Updated: 10-Nov-2003
   

SHAPE News Morning Update

10 November 2003

ISAF
  • Lord Robertson says rebuilding of Afghanistan must continue

NATO

  • U.S. military chief warns of rogue missile attacks

IRAQ

  • U.S. senator suggests NATO security force for Iraq

ISAF

  • The outgoing leader of NATO said Friday that there is no alternative to rebuilding war-torn Afghanistan, despite security problems there. Secretary General Lord Robertson said that the reconstruction of Bosnia, which was ravaged by civil war in the 1990s, provided proof that restoring peace to Afghanistan is achievable. “They said Bosnia was going to be mission impossible, but we've now got only 12,000 troops there and it will probably be down to 6,000 next year," Robertson said after addressing an Atlantic Treaty Association Conference in Edinburgh. "That country was in the midst of medieval violence less than nine years ago, so I wouldn't give up hope in Afghanistan," he added. "Either we go to Afghanistan or Afghanistan comes to us and we get refugees, drugs, crime and trouble.

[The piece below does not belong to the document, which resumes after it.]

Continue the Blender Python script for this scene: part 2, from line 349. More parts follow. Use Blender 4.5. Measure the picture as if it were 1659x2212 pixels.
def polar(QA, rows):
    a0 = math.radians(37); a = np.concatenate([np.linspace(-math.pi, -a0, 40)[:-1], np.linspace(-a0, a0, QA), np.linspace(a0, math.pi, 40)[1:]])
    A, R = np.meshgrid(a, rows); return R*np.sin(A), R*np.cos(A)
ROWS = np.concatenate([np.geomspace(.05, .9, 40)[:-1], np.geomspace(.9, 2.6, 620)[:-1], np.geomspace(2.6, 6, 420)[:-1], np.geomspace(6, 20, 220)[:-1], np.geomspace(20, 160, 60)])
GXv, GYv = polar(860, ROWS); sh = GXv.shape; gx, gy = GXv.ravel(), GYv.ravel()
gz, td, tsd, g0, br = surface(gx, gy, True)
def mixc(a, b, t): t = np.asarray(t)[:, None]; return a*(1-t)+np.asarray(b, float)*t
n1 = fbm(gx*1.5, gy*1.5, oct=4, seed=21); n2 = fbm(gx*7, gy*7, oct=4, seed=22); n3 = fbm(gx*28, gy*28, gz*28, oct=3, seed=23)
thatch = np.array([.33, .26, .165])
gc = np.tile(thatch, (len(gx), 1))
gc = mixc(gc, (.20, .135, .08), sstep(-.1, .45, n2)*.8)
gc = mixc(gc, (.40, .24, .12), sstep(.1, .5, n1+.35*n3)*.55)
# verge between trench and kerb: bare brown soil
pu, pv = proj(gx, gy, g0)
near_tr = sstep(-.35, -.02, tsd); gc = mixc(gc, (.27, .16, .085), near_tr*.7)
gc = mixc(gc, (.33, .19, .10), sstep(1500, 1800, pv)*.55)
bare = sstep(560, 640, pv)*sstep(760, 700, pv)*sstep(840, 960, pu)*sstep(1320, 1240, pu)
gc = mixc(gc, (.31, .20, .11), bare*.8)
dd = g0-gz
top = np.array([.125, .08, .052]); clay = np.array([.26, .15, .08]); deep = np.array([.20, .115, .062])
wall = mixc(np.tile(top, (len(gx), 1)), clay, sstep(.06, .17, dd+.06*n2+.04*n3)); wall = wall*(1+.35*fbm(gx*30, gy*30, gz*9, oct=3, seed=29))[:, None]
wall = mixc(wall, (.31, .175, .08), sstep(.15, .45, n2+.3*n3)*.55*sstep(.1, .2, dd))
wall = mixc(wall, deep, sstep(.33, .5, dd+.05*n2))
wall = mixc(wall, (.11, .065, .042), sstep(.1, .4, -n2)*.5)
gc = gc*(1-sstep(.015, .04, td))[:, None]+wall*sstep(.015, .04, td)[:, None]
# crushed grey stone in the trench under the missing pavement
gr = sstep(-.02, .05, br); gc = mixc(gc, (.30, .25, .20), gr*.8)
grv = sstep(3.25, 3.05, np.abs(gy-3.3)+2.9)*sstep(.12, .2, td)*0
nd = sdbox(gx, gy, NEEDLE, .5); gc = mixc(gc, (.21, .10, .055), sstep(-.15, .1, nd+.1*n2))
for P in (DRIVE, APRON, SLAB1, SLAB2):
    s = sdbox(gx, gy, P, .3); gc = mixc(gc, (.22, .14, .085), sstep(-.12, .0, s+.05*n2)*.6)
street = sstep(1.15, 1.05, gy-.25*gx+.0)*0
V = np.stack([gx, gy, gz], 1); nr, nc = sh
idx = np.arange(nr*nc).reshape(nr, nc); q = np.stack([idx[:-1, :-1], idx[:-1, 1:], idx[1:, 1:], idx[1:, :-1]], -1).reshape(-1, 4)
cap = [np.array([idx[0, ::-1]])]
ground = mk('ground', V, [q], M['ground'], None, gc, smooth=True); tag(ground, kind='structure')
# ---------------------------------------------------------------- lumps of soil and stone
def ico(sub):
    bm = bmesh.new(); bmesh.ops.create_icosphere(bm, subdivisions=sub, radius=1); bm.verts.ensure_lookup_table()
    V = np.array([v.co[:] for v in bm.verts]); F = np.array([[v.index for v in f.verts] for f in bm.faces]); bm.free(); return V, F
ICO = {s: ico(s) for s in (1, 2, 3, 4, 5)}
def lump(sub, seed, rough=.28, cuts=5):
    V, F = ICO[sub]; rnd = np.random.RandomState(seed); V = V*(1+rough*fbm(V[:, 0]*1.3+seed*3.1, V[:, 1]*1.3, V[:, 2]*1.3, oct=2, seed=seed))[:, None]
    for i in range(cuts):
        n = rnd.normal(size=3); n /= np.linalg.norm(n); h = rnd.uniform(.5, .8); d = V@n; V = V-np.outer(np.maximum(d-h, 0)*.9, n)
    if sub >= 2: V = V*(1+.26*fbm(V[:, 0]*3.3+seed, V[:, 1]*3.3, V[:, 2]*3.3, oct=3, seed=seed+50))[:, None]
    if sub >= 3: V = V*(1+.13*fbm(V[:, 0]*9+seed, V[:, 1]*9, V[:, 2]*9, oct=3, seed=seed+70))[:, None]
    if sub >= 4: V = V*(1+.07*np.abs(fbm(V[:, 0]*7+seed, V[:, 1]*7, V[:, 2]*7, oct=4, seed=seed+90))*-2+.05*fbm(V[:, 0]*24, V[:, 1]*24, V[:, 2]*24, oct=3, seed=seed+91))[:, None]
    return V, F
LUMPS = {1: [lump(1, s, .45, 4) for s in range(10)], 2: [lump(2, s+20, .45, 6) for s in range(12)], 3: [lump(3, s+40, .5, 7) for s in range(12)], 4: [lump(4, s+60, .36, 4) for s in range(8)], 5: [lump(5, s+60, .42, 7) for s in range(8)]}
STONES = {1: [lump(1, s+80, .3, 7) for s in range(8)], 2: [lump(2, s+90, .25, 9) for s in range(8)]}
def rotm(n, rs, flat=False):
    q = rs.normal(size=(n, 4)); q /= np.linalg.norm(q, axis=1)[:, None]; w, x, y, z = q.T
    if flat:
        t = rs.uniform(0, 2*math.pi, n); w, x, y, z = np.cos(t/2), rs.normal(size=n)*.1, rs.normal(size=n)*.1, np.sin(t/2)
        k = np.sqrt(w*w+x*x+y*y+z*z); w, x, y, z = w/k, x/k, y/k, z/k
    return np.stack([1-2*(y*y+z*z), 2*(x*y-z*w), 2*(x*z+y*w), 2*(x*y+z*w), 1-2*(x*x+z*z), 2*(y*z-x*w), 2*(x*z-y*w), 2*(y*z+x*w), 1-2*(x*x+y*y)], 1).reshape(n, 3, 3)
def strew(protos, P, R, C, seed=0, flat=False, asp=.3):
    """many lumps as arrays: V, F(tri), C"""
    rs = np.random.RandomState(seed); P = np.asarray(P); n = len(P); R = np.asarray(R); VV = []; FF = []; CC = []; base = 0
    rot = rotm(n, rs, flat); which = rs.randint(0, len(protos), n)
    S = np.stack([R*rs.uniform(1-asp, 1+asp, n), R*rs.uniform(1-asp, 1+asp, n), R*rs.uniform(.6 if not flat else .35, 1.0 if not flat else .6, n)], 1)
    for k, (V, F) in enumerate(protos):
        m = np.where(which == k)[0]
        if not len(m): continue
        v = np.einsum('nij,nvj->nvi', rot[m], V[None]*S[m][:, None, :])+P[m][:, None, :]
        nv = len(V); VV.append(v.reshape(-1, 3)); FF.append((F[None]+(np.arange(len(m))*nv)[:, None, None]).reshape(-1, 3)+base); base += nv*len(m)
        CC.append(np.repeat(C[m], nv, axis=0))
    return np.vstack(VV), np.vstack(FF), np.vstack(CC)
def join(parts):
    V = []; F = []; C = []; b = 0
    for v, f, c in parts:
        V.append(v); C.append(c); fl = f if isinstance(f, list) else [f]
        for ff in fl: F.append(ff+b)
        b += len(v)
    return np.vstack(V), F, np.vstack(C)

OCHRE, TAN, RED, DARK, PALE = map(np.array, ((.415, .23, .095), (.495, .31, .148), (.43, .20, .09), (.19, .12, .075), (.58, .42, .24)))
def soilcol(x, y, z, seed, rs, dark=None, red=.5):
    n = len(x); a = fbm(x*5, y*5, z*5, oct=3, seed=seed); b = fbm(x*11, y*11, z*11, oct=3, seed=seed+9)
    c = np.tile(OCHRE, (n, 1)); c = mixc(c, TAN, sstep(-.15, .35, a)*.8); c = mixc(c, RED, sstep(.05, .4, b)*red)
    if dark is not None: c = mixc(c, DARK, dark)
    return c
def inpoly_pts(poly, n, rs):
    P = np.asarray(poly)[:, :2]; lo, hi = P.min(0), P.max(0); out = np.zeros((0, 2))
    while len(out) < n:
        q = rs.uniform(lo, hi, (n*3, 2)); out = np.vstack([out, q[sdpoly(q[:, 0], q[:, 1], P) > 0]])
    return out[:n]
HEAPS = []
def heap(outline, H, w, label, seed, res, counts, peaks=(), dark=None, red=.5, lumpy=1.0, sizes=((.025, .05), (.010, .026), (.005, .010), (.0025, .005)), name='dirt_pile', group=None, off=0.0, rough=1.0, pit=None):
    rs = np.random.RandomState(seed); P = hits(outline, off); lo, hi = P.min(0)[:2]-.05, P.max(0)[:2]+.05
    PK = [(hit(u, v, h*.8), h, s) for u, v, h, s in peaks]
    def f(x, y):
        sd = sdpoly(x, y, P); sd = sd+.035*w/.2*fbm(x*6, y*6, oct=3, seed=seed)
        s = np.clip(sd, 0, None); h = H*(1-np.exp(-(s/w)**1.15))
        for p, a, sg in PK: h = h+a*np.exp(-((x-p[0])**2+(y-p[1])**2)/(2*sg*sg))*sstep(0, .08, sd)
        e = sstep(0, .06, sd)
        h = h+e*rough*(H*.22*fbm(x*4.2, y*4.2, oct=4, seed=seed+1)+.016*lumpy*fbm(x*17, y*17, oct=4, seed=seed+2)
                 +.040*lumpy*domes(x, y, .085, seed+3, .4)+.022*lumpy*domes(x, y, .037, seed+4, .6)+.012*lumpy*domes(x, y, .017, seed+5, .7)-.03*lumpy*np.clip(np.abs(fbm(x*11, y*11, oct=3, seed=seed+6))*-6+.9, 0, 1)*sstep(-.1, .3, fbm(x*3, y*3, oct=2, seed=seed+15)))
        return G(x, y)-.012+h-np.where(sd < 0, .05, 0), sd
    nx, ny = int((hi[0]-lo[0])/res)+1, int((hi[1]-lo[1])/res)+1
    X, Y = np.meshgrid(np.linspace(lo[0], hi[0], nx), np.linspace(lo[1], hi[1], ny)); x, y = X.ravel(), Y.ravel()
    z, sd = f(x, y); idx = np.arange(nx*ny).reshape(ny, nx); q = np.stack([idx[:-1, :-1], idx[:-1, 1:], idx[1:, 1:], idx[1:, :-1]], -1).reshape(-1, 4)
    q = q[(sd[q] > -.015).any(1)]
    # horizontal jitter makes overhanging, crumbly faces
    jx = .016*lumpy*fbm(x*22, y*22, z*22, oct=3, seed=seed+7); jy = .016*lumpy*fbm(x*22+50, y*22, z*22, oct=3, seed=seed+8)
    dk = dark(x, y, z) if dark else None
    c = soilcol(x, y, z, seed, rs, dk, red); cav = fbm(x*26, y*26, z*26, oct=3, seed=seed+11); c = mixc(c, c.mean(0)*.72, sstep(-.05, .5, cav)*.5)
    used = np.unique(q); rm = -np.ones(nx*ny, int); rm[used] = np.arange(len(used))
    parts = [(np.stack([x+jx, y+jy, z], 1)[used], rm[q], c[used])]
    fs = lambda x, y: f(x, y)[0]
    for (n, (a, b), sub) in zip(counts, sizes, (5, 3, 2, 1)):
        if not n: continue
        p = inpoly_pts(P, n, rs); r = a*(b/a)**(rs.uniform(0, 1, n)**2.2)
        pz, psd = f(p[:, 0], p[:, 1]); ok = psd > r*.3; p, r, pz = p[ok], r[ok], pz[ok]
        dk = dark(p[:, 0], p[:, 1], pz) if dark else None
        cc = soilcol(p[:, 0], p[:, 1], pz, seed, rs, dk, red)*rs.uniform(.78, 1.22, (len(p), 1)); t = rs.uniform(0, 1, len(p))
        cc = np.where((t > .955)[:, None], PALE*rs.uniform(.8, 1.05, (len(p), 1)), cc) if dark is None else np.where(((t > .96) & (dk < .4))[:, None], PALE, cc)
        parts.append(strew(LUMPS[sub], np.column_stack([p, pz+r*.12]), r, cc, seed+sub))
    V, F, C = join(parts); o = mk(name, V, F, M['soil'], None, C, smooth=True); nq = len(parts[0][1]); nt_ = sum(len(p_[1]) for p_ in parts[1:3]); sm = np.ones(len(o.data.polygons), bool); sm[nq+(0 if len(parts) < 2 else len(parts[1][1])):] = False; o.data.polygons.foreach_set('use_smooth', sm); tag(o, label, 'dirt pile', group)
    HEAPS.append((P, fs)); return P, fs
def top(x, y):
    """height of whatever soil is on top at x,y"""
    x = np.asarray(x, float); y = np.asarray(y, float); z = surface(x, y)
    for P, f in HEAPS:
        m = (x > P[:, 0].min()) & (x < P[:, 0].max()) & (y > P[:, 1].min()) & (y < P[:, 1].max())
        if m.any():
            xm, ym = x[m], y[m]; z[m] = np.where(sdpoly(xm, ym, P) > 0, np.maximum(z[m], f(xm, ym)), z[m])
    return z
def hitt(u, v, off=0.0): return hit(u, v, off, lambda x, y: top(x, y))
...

There is no alternative." (AP071855 Nov 03GMT).

NATO

  • Gen. Richard Meyers, chairman of the U.S. joint chiefs of staff, warned NATO allies on Saturday that conventional forces were vulnerable to cruise missile attacks from rogue, non-state militants, saying "it won't be long before that threat is upon us." Meyers spoke behind closed doors to the Defense and Security Committee of the NATO Parliamentary Assembly, meeting in Florida. The media was barred from the speech but in a recording obtained by Reuters, Meyers presented the threat from cruise missiles and short-range ballistic missiles as a hole in U.S. and allied defenses that could be exploited by "non-state actors," which he did not further identify. Myers did not say what groups he meant when he spoke of "non-state actors" but he was believed to be referring to groups like al Qaeda. (REUTERS 081103).

IRAQ

  • Complaining that U.S. policy on Iraq is adrift, a senior Democrat in the Senate proposed Sunday turning to NATO for troops to bring stability to the country and the United Nations to lend political legitimacy. The way to start such a fundamental change is for President George W. Bush to sell the idea to European leaders at a trans-Atlantic summit, Delaware's Joseph Biden, top Democrat on the Senate Foreign Relations Committee, told ABC’s “This Week.” He said Bush should tell Europeans of the need for three changes regarding Iraq: making it a NATO-led operation; having a high commissioner, who does not have to be American, report to NATO, its political arm and the U.N. Security Council. (AP092104 Nov 03GMT).